Obama has missed nearly 60 percent of his daily intelligence briefings since taking office in 2009, according to a new Government Accountability Institute report. This means one of two things: Either the briefings are so useless that Obama feels he can skip them and just copy someone's notes later, as if he were in college, or he's knowingly missing some good intel and is now trying to blame the professor for a failing grade in Syria 101.


If the White House website is indicative of Obama's top priorities, it's easy to see why he might have overlooked the rise of the Islamic State.

"We must do more to fight Ebola," reads one presidential item. "We have a moral obligation to lead the fight against carbon pollution," explains another.

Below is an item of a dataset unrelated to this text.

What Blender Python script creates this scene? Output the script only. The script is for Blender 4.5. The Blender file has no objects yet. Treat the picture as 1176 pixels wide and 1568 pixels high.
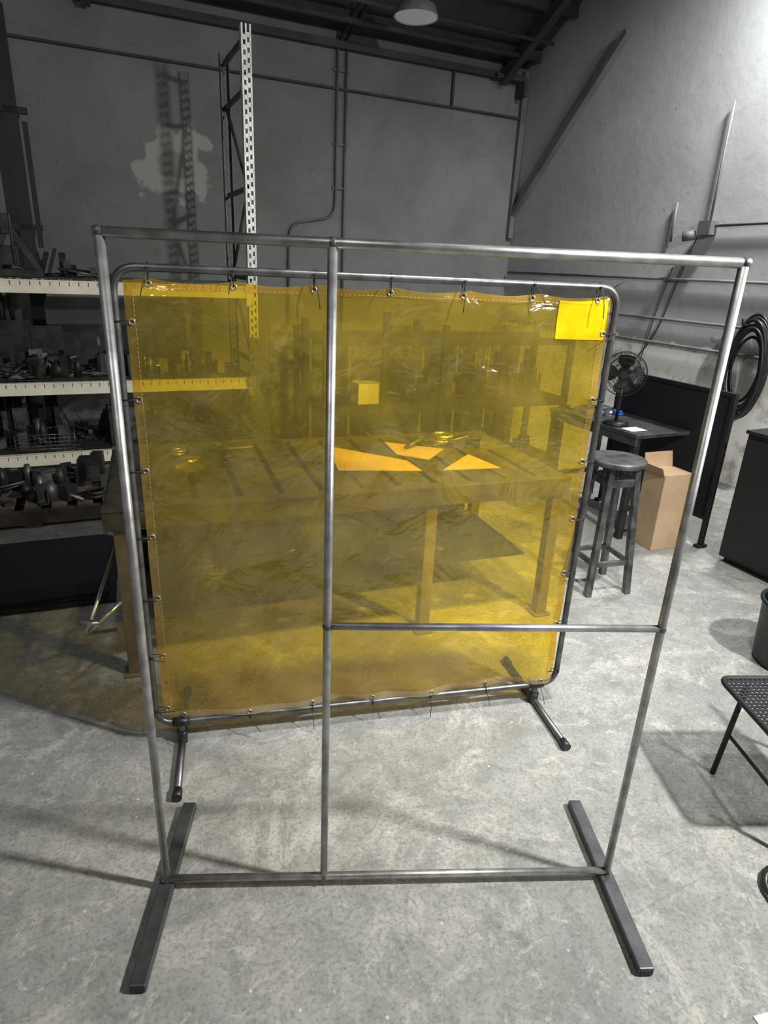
import bpy, bmesh, math, random
from mathutils import Vector, Matrix, noise as mnoise
scene = bpy.context.scene
C=(1.7,10.45); RA=math.radians(25)

# ------------------------------------------------------------ materials
def newmat(name):
    m=bpy.data.materials.new(name); m.use_nodes=True
    nt=m.node_tree; b=nt.nodes['Principled BSDF']; return m,nt,b
def N(nt,t,**k):
    n=nt.nodes.new(t)
    for a,v in k.items(): setattr(n,a,v)
    return n
def mixc(nt,fac,a,b,mode='MIX'):
    n=N(nt,'ShaderNodeMix',data_type='RGBA',blend_type=mode)
    for sock,v in ((n.inputs[0],fac),(n.inputs[6],a),(n.inputs[7],b)):
        if isinstance(v,(int,float)): sock.default_value=v
        elif isinstance(v,tuple): sock.default_value=(*v[:3],1)
        else: nt.links.new(v,sock)
    return n.outputs[2]
def noi(nt,co,scale,detail=4,rough=.55,dist=0):
    n=N(nt,'ShaderNodeTexNoise'); n.inputs['Scale'].default_value=scale
    n.inputs['Detail'].default_value=detail; n.inputs['Roughness'].default_value=rough
    n.inputs['Distortion'].default_value=dist
    nt.links.new(co,n.inputs['Vector']); return n.outputs[0]
def mr(nt,v,a,b,c=0,d=1):
    n=N(nt,'ShaderNodeMapRange'); nt.links.new(v,n.inputs[0])
    for i,x in enumerate((a,b,c,d)): n.inputs[i+1].default_value=x
    return n.outputs[0]
def mth(nt,op,a,b=None):
    n=N(nt,'ShaderNodeMath',operation=op)
    for i,v in enumerate((a,b)):
        if v is None: continue
        if isinstance(v,(int,float)): n.inputs[i].default_value=v
        else: nt.links.new(v,n.inputs[i])
    return n.outputs[0]
def bump(nt,b,h,strength=.2,dist=.01):
    n=N(nt,'ShaderNodeBump'); n.inputs['Strength'].default_value=strength
    n.inputs['Distance'].default_value=dist
    nt.links.new(h,n.inputs['Height']); nt.links.new(n.outputs[0],b.inputs['Normal'])
def mat(name,c1,c2=None,rough=.6,metal=0,scale=8,bmp=.1,det=5):
    m,nt,b=newmat(name); co=N(nt,'ShaderNodeTexCoord').outputs['Object']
    c2=c2 or tuple(x*.75 for x in c1)
    f=mr(nt,noi(nt,co,scale,det),.35,.65)
    nt.links.new(mixc(nt,f,c1,c2),b.inputs['Base Color'])
    b.inputs['Roughness'].default_value=rough; b.inputs['Metallic'].default_value=metal
    if bmp: bump(nt,b,noi(nt,co,scale*4,3),bmp,.004)
    return m
M={}
M['steel']=mat('raw_tube_steel',(.54,.535,.525),(.31,.305,.30),.40,.85,18,.06)
M['footsteel']=mat('mill_scale_steel',(.15,.155,.16),(.08,.085,.09),.45,.7,10,.05)
M['conduit']=mat('dark_tube_steel',(.20,.205,.21),(.10,.10,.105),.40,.85,14,.05)
M['blackplastic']=mat('black_plastic',(.02,.02,.022),(.012,.012,.014),.4)
M['black']=mat('black_paint',(.012,.014,.017),(.008,.009,.012),.6)
M['dark']=mat('dark_grimy_steel',(.05,.05,.05),(.02,.02,.02),.5,.5,9)
M['mid']=mat('worn_steel',(.20,.20,.20),(.07,.07,.07),.45,.7,12)
M['bright']=mat('bright_steel',(.7,.7,.7),(.5,.5,.5),.3,.9,12)
M['cream']=mat('cream_rack_paint',(.88,.83,.68),(.76,.71,.56),.5,0,6)
M['rackwhite']=mat('galvanised_rack',(.85,.85,.80),(.60,.60,.56),.45,.2,9)
M['rackgrey']=mat('grey_rack',(.12,.125,.12),(.07,.07,.07),.5,.3,9)
M['card']=mat('cardboard',(.52,.37,.23),(.44,.30,.18),.85,0,5)
M['paper']=mat('white_card',(.80,.78,.72),(.68,.66,.6),.8,0,4)
M['wood']=mat('pallet_wood',(.14,.11,.08),(.07,.055,.04),.85,0,7)
M['tabletop']=mat('welding_table_plate',(.13,.125,.115),(.05,.045,.04),.5,.5,7)
M['tableleg']=mat('welding_table_leg',(.22,.18,.13),(.12,.10,.07),.6,.2,7)
M['ceil']=mat('ceiling_dark',(.055,.058,.06),(.035,.037,.04),.9,0,3)
M['beam']=mat('ceiling_beam',(.06,.064,.066),(.035,.037,.04),.8,0,3)
M['pipe']=mat('painted_conduit',(.18,.185,.18),(.12,.12,.12),.6,.1,3)
M['green']=mat('dark_green_paint',(.012,.026,.026),(.008,.016,.016),.45)
M['blue']=mat('blue_plastic',(.02,.12,.5),None,.4)
M['tie']=mat('zip_tie_black',(.015,.015,.015),None,.5)
M['brass']=mat('grommet',(.55,.5,.4),None,.35,.9)
M['stitch']=mat('hem_thread',(.6,.5,.25),None,.7)
M['lampshade']=mat('lamp_housing',(.40,.40,.40),None,.4,.4)
m,nt,b=newmat('lamp_diffuser'); b.inputs['Base Color'].default_value=(.8,.8,.8,1)
b.inputs['Emission Color'].default_value=(1,1,1,1); b.inputs['Emission Strength'].default_value=.05; M['diffuser']=m
m,nt,b=newmat('lamp_glow'); b.inputs['Emission Color'].default_value=(1,1,1,1); b.inputs['Emission Strength'].default_value=6; M['glow']=m

def curtain_mat(name,tcol,dcol,op,gl):
    m=bpy.data.materials.new(name); m.use_nodes=True; nt=m.node_tree
    nt.nodes.clear(); out=N(nt,'ShaderNodeOutputMaterial')
    co=N(nt,'ShaderNodeTexCoord').outputs['Object']
    tr=N(nt,'ShaderNodeBsdfTransparent'); tr.inputs[0].default_value=(*tcol,1)
    df=N(nt,'ShaderNodeBsdfDiffuse'); tl=N(nt,'ShaderNodeBsdfTranslucent')
    g=mixc(nt,mr(nt,noi(nt,co,2.0,6,.65,.5),.35,.65),dcol,tuple(x*.65 for x in dcol))
    nt.links.new(g,df.inputs[0]); nt.links.new(g,tl.inputs[0])
    a=N(nt,'ShaderNodeMixShader'); a.inputs[0].default_value=.35
    nt.links.new(df.outputs[0],a.inputs[1]); nt.links.new(tl.outputs[0],a.inputs[2])
    s=N(nt,'ShaderNodeMixShader')
    nt.links.new(mr(nt,noi(nt,co,3.0,6,.65,.6),.35,.65,op*.7,op*1.3),s.inputs[0])
    nt.links.new(tr.outputs[0],s.inputs[1]); nt.links.new(a.outputs[0],s.inputs[2])
    gs=N(nt,'ShaderNodeBsdfGlossy'); gs.inputs['Roughness'].default_value=.16
    gs.inputs[0].default_value=(1,.98,.92,1)
    lw=N(nt,'ShaderNodeLayerWeight'); lw.inputs[0].default_value=.2
    s2=N(nt,'ShaderNodeMixShader'); nt.links.new(mr(nt,lw.outputs['Fresnel'],0,1,gl*.6,gl*5),s2.inputs[0])
    bp=N(nt,'ShaderNodeBump'); bp.inputs['Strength'].default_value=.8; bp.inputs['Distance'].default_value=.06
    nt.links.new(noi(nt,co,4,4,.5,.6),bp.inputs['Height']); nt.links.new(bp.outputs[0],gs.inputs['Normal'])
    nt.links.new(s.outputs[0],s2.inputs[1]); nt.links.new(gs.outputs[0],s2.inputs[2])
    nt.links.new(s2.outputs[0],out.inputs[0]); return m
M['amber']=curtain_mat('amber_vinyl',(1.0,.69,.03),(1.0,.75,.12),.20,.15)
M['amberhem']=curtain_mat('amber_vinyl_hem',(1.0,.82,.30),(.95,.76,.25),.16,.12)
M['amberhemgrey']=curtain_mat('amber_vinyl_hem_grey_sheen',(1.0,.84,.35),(.80,.70,.45),.40,.15)  # greyish reflection along the bottom hem, put into its colour
M['amberpatch']=curtain_mat('amber_label',(.95,.72,.02),(1.0,.74,.01),.85,.03)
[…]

What's the big deal about jihadists in the Middle East when there's a risk of extra plant food (i.e., carbon dioxide) in the air, right?

Obama's possibly misplaced interests and priorities aside, legitimate problems with U.S. intelligence go much deeper than a single scapegoat.

Let's start with the U.S. Embassy in Baghdad. The largest embassy in the entire history of the planet cost $750 million to build and is now located just one hour away from the Islamic State's nearest stronghold. What exactly have the thousands of people working and living in this city-like complex -- complete with Olympic-sized pool, gym and other amenities -- been doing to keep tabs on what's happening elsewhere in Iraq? The place sounds a lot like the sort of Las Vegas resort hotel that offers little incentive to go outside and enter a desert environment.

No doubt there are spies working there under official cover, theoretically tasked with gathering intelligence about potential threats like the Islamic State. But where is the incentive to go cultivate sources and gather intelligence when air conditioning and ergonomic chairs beckon? To be effective, spies need to be outdoor cats, kicking tires and flipping over rocks relentlessly. How much of that was really going on in Iraq? Apparently, not nearly enough to have disrupted the most brutal Islamic extremist network before it overpowered the Iraqi army.


Another problem that seems to endlessly plague the U.S. intelligence community is its own bureaucracy. In the wake of the terrorist attacks of September 11, 2001, there was much debate over the lack of coordination and information-sharing between U.S. intelligence agencies. When the outcome of that discussion resulted in the creation of the director of national intelligence (DNI) position, critics argued that the intelligence agencies (like the National Security Agency, for example) reporting to the Department of Defense instead of to the DNI would result in a blind spot for the DNI -- particularly when the trend is toward a greater reliance on technology over information collected from human sources via more traditional tradecraft.

None of these issues are going to be addressed when a president can't seem to see the forest for the trees -- whether overlooking the rise of the Islamic State, or the glaring problems with the U.S. intelligence system.